The movie is full of pitch perfect performances, from the pathological stiffness of John Vernon to the apoplectic rage of Mark Metcalf (a quality he deployed later in two memorable videos for Twisted Sister) to the rich, sinister baritone of Cesare Danova, and the movie brings them together in a shambling, episodic, anarchic structure. Yet I'd like to direct your attention to the two that I think are most key to its effect. The first, obviously, is John Belushi. Much has been said of the bracing, animal impact of his presence, of the way his onscreen excess perhaps mirrored his troubled personal life, and of the many iconic moments he has during the proceedings. But there's something to his total lack of dignity, the fact that he appears at almost all times to be unkempt, in dirty clothes, belching when he's not jamming something in his mouth. It's hard for me to see anything he does as an endorsement. Contrast this with the warmth directed towards the heroes in Revenge of the Nerds, one of this movie's better known progeny, where we're supposed to root for the titular nerds as they commit a bunch of sex crimes. (I do like the movie, mostly because how jarring the contrast is between its moments of sweetness and its uglier elements. And hell, that climactic musical number is a lot of fun. "Clap your hands, everybody, and everybody, clap your hands.")

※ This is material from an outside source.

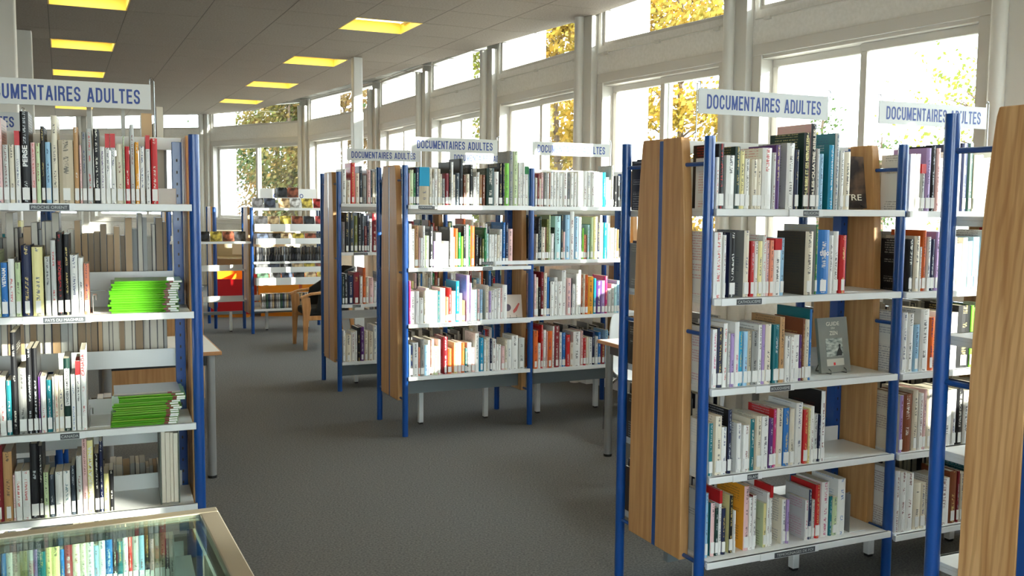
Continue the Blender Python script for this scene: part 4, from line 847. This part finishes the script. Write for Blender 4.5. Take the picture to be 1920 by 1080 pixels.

The other is Tim Matheson, the smug, somewhat charismatic, somewhat unctuous leader of the Deltas, who adopts the language of the aspirational only to highlight its hollowness. The caption during the coda gives him another fate, but it's easy to see this character going on to become a used car salesman. Consider his speech in defense of his fraternity during a sham hearing (during which he wears a fittingly hideous plaid sportcoat):
"But you can't hold a whole fraternity responsible for the behavior of a few, sick twisted individuals. For if you do, then shouldn't we blame the whole fraternity system? And if the whole fraternity system is guilty, then isn't this an indictment of our educational institutions in general? I put it to you, Greg, isn't this an indictment of our entire American society? Well, you can do whatever you want to us, but we're not going to sit here and listen to you badmouth the United States of America."
The fervour with which he delivers this doesn't mask the transparently flimsy reasoning, and in pitting him and his debased friends against a group of junior authoritarians, the movie posits that all of the supposed good vibes we're supposed to feel about the college experience, and the sanctity of the related institutions, is actually a whole lot of bull****. The total lack of good intentions behind the climactic gesture (ruining the big parade) are especially revealing. (And isn't that an indictment of our entire American society?) In light of all this, the most dignified thing one can do is to get ****faced and sing along to "Louie Louie".